Most cases that concern academic freedom, at least in part, play themselves out in labor arbitration negotiations and courts. This is because academic freedom is often said to be violated when universities and their programs are accused of not providing a legitimate reason when demoting, financially penalizing, firing, or not renewing the contract of teaching or research personnel.

How reforms and restructuring hurt academic self-governance

An example is Tokyo Metropolitan University (TMU), the highest-ranking public (not national) university in Japan. Because of troubled finances at many local governments, starting in 2005, the 86 public universities were put on a path of 'consolidation' and 'corporatization' similar to national universities (all 87 of which were corporatized in 2003-04).

In anticipation of the reforms, as early as 2003, the Tokyo Metropolitan Government proposed combining several smaller institutions of higher education with TMU to save money while creating new programs of study that were supposed to be more in touch with post-industrial job markets.

Many academics at the smaller institutions facing absorption and re-organization have objected vehemently to the loss of autonomy the reforms would result in.

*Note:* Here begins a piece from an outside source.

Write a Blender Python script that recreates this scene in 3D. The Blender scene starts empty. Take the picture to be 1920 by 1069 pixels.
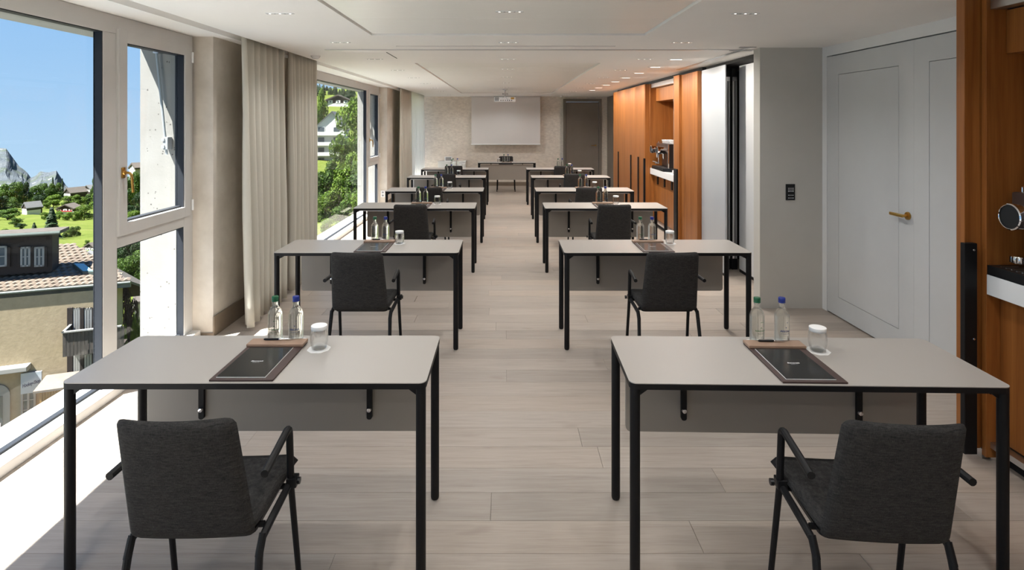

For example, they cite the proposed imposition of performance-based pay and five-year contracts. A hundred professors and lecturers at institutions which would be absorbed by TMU also refused to sign agreements for new course assignments.

The administration needs these signatures to apply to the national government for approval in establishing the re-chartered public university corporation.

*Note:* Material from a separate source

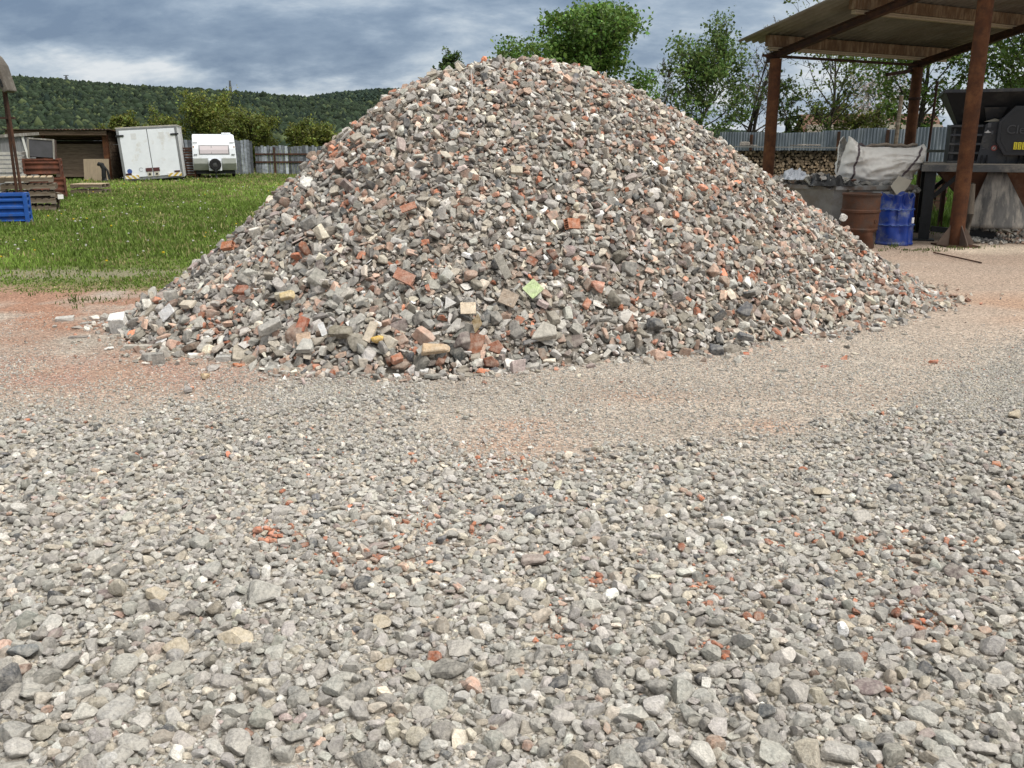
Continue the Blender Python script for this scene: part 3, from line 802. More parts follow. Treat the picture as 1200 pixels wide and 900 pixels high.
    special('tile', 'white triangular tile shard standing on the heap, left of the cream tile', 'tile', 529, 358, 15, hull_shape(np.array([(-1, -1, -.05), (1, -.1, -.05), (-.7, 1.1, -.05), (-1, -1, .05), (1, -.1, .05), (-.7, 1.1, .05)])), (.72, .71, .69), up=face, lift_=.7)
    special('tile', 'white tile sliver low on the left half of the heap', 'tile', 381, 389, 16, sq(.05, .45, .1), (.74, .75, .76), yaw=1.9, up=(-.1, -.85, .5), tilt_=.1, lift_=.7)
    special('tile', 'peach square tile low on the heap, below the white sliver', 'tile', 359, 401, 17, sq(.08, .85, .06), (.52, .38, .28), yaw=.1, up=(-.1, -.8, .6), tilt_=.05, lift_=.7)
    special('board_piece', 'long cream board piece standing in the heap near a yellow chunk', 'board', 437, 394, 26, sq(.12, .36, .05), (.58, .50, .40), yaw=1.15, up=(-.1, -.8, .6), tilt_=.1, lift_=.6)
    special('foam_chunk', 'bright yellow chunk at the front foot of the heap', 'rubble piece', 444, 404, 15, broken_piece('chunk', rng, .1), (.72, .46, .10), lift_=.7)
    special('insulation_block', 'pale yellow rough block on the left of the heap', 'rubble piece', 340, 354, 19, broken_piece('block', rng, .08), (.62, .49, .27), lift_=.6)
    special('board_piece', 'flat golden wooden piece lying at the front foot of the heap', 'board', 511, 418, 34, broken_piece('shard', rng, .06), (.50, .37, .24), yaw=.1, tilt_=.05, lift_=.6)
    special('plywood_piece', 'brown pointed wooden piece standing on the lower heap', 'board', 560, 384, 24, hull_shape(np.array([(-1, -.1, -.06), (.1, -.55, -.06), (1, .1, -.06), (.1, .5, -.06), (-1, -.1, .06), (.1, -.55, .06), (1, .1, .06), (.1, .5, .06)])), (.26, .19, .10), yaw=1.3, up=face, tilt_=.1, lift_=.7)
    hb = hollow_brick(rng)
    special('hollow_brick', 'ribbed orange hollow brick in the middle of the heap', 'brick', 667, 269, 19, hb, (.42, .16, .085), yaw=.5, tilt_=.5, td=1, lift_=.6)
    special('hollow_brick', 'ribbed orange brick left of centre on the heap', 'brick', 476, 329, 24, hb, (.40, .19, .13), yaw=-.5, up=face, tilt_=.1, stretch=(1, .9, .5), lift_=.5)
    special('hollow_brick', 'ribbed pale orange brick high on the left side of the heap', 'brick', 480, 247, 18, hb, (.50, .22, .14), yaw=.3, up=face, stretch=(1, .7, .5), lift_=.5)
    special('hollow_brick', 'bright orange hollow brick on the left skyline of the heap', 'brick', 272, 294, 15, hb, (.46, .17, .08), yaw=-.4, tilt_=.4, lift_=.5)
    special('hollow_brick', 'orange hollow brick end near the left foot, among grey blocks', 'brick', 358, 386, 17, hb, (.42, .13, .07), yaw=1.1, tilt_=.5, lift_=.5)
    special('brick_fragment', 'deep orange broken brick at the front foot of the heap', 'brick', 466, 427, 15, broken_piece('block', rng, .05), (.40, .15, .08), yaw=.5, lift_=.5)
    special('brick_fragment', 'large salmon brick lump right of the pale green tile', 'brick', 697, 341, 18, broken_piece('chunk', rng, .05), (.50, .24, .17), lift_=.6)
    special('brick_fragment', 'orange brick stub above the lower right of the green tile', 'brick', 685, 361, 13, broken_piece('block', rng, .05), (.48, .20, .12), yaw=1.2, lift_=.6)
    special('brick_fragment', 'long brown red brick near the left foot, by pale blocks', 'brick', 287, 346, 17, broken_piece('block', rng, .05), (.30, .10, .055), yaw=-.5, lift_=.6)
    special('concrete_block', 'big grey concrete block at the foot, left of the white tile sliver', 'rubble piece', 322, 393, 32, broken_piece('block', rng, .04), (.36, .35, .33), yaw=.45, tilt_=.25, td=.5, stretch=(1, .6, .6), lift_=.6)
    special('concrete_block', 'mossy brown grey block with a flat top, low on the heap', 'rubble piece', 403, 397, 27, broken_piece('block', rng, .05), (.21, .19, .145), yaw=-.2, tilt_=.15, stretch=(1, .8, .7), lift_=.5)
    special('concrete_slab', 'long pale grey slab lying flat at the far left foot', 'rubble piece', 164, 408, 37, sq(.16, .5, .08), (.36, .34, .30), yaw=.1, tilt_=.03, ground=True, stretch=(1, .6, .8))
    special('paving_stone', 'grey paver standing upright on the dirt before the left foot', 'paver', 186, 427, 16, sq(.8, .55, .06), (.25, .245, .23), yaw=.2, tilt_=.03, ground=True, stretch=(.85, 1, 1.15))
    special('paving_stone', 'pale grey pot shaped paver on the dirt, left front', 'paver', 263, 424, 18, sq(.45, .6, .06), (.36, .355, .34), yaw=.1, tilt_=.05, ground=True)
    special('concrete_chunk', 'whitish cut block on the dirt at the left front foot', 'rubble piece', 246, 415, 18, broken_piece('block', rng, .05), (.55, .52, .47), yaw=-.3, tilt_=.3, ground=True)
    special('sandstone_piece', 'rounded yellowish stone alone on the dirt, left front', 'stone', 240, 444, 13, worn_rock(3, rng), (.56, .42, .25), stretch=(1, .8, .75), ground=True)
    special('brick_fragment', 'small orange brick lump alone on the dirt, left front', 'brick', 278, 431, 12, broken_piece('chunk', rng, .05), (.46, .17, .08), ground=True)
    special('concrete_slab', 'pale flat slab alone on the red dirt, far left', 'rubble piece', 76, 376, 21, sq(.22, .5, .1), (.43, .42, .40), yaw=.35, tilt_=.1, ground=True)
    special('plaster_chunk', 'white pointed plaster lump on the red dirt beside the heap', 'rubble piece', 111, 377, 12, broken_piece('chunk', rng, .05), (.70, .66, .60), ground=True)
    special('plaster_chunk', 'small flat white plaster flake alone on the red dirt', 'rubble piece', 128, 409, 10, broken_piece('slab', rng, .05), (.72, .70, .67), tilt_=.05, ground=True)
    special('concrete_slab', 'dark thin slab flat on the red dirt, far left', 'rubble piece', 92, 396, 22, sq(.10, .4, .1), (.16, .14, .13), yaw=.1, tilt_=.04, ground=True)
    special('asphalt_lump', 'black rounded lump on the dirt below the heap, left of two others', 'rubble piece', 578, 438, 16, broken_piece('chunk', rng, .1), (.075, .078, .09), stretch=(1, .8, .6), ground=True)
    special('asphalt_lump', 'black lump on the dirt, right of the heap middle', 'rubble piece', 732, 425, 10, broken_piece('chunk', rng, .1), (.06, .062, .07), ground=True)
    special('asphalt_lump', 'black angular lump at the foot, rightmost of the black lumps', 'rubble piece', 839, 416, 17, broken_piece('block', rng, .05), (.085, .09, .10), ground=True)
    special('concrete_chunk', 'light grey five sided chunk on the dirt at the front foot', 'rubble piece', 621, 432, 24, broken_piece('block', rng, .05), (.40, .385, .36), yaw=.3, tilt_=.2, ground=True, stretch=(1, 1, .7))
    special('concrete_slab', 'dark grey slab jutting from the right foot of the heap', 'rubble piece', 988, 377, 38, sq(.16, .4, .1), (.16, .155, .15), yaw=-.15, tilt_=.2, td=1.5, ground=True, stretch=(1, .7, .8))
    special('concrete_chunk', 'pale chunk lying apart at the right foot of the heap', 'rubble piece', 1029, 377, 19, broken_piece('block', rng, .05), (.36, .345, .32), tilt_=.2, ground=True)
    special('concrete_chunk', 'small pale chunk on the dirt, below the right foot', 'rubble piece', 1026, 388, 13, broken_piece('block', rng, .05), (.42, .40, .37), tilt_=.2, ground=True)
    special('brick_fragment', 'flat red brick shard alone on the dirt, far right', 'brick', 1094, 425, 13, broken_piece('slab', rng, .05), (.40, .13, .07), tilt_=.1, ground=True)
    special('brick_fragment', 'small upright red brick bit on the dirt, right', 'brick', 874, 416, 8, broken_piece('block', rng, .05), (.42, .13, .07), tilt_=.5, ground=True)
    special('brick_fragment', 'dark red brick shard on the dirt between two smaller red ones', 'brick', 967, 431, 13, broken_piece('slab', rng, .05), (.28, .09, .06), tilt_=.1, ground=True)
    special('slate_piece', 'dark slate blade lying at the right front foot', 'rubble piece', 871, 403, 22, broken_piece('shard', rng, .05), (.09, .095, .105), tilt_=.1, lift_=.5)
    special('slate_piece', 'blue black slab leaning in the lower right of the heap', 'rubble piece', 869, 367, 20, broken_piece('slab', rng, .05), (.10, .105, .12), yaw=.9, up=(.2, -.85, .5), tilt_=.1, lift_=.6)
    special('concrete_slab', 'flat topped grey slab with pale lid, low centre right', 'rubble piece', 636, 398, 30, broken_piece('slab', rng, .04), (.38, .36, .32), up=(.1, -.6, .8), tilt_=.1, lift_=.6)
    special('board_piece', 'narrow mortar coated plank standing left of the green tile', 'board', 590, 318, 34, sq(.1, .28, .08), (.26, .245, .215), yaw=-1.15, up=face, tilt_=.05, lift_=.6)
    special('mortar_chunk', 'tan cut stone block high in the middle of the heap', 'rubble piece', 604, 206, 14, sq(.5, .7, .06), (.47, .42, .33), yaw=.1, tilt_=.2, lift_=.6)
    special('plaster_chunk', 'round white stone on the right skyline of the heap', 'rubble piece', 987, 267, 10, worn_rock(3, rng), (.72, .70, .68), lift_=.9)
    special('tile', 'peach triangular tile high on the right flank', 'tile', 856, 202, 14, hull_shape(np.array([(-.4, -1, -.08), (.8, -.5, -.08), (-.3, 1, -.08), (-.4, -1, .08), (.8, -.5, .08), (-.3, 1, .08)])), (.52, .36, .27), up=(.2, -.8, .6), lift_=.7)
    # a bent end of wire
    w_ = MB(); p = heap_hit(553, 112); w_.tube([p - np.array([0, .02, .06]), p + np.array([.005, -.04, .08]), p + np.array([-.004, -.05, .22])], .006, 6)
    tag(w_.build('wire', pmat('pale_wire', (.6, .58, .55), bump=0)), 'short pale wire sticking up near the top of the heap', 'wire')
    return n, len(T)
print('heap', build_heap())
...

Moreover, the dissenting academics demanded that faculty councils retain control of teaching appointments and course assignments. Many object to the proposed heavier load of large, introductory level classes. They also wish to avoid being put into a lower status requiring them to become contractually or provisionally employed teachers of general education classes.

University educators nationwide have followed the contentious developments at TMU. Unlike at public universities, the administrations of former national universities (now National University Corporations or NUCs) have been reluctant to propose such a system for most of their academics.

University of Kobe

That reluctance changed recently and the largely powerless foreign lecturers became the precedent-setting example. In April 2005 University of Kobe, a top former national university, adopted a contract system for its foreign lecturers, limiting them to a three-year contract and no automatic renewals--although they would be allowed to compete for the position should it be re-opened to new candidates.

In contrast to institutions with national or public charters, the policies and practices that affect academic freedom and employment rights within Japan's extensive private system of universities and two-year colleges (together totaling 984 institutions) vary so much as to make concise generalizations nearly impossible.

It is illuminating to look at the situation foreign lecturers and instructors face at private universities because their cases often attract more attention than those of Japanese nationals.

The plight of foreign nationals at private universities

At one extreme, discrimination is obviously rampant: unlike their Japanese counterparts not on contracts, foreign teachers at many private universities and colleges face arbitrary dismissal, and have one-year or three-year contracts with strict renewal limits imposed while receiving lower salaries, no bonuses and higher pay cuts.

They may also be barred from meetings where decisions are made, excluded from union membership, and be denied health insurance and retirement benefits, since employers try to avoid bearing their share of fees for the national scheme.

Any charge of nationwide discrimination, however, has to be qualified because the administrations of some private universities and colleges are so dictatorial and the unions so weak that even Japanese nationals can face similarly severe employment conditions and unfair labor practices.

Moreover, the very numerous part-time staff who often do more teaching than full-time faculty, regardless of nationality have very little control over their job situations and fewer employment rights or benefits.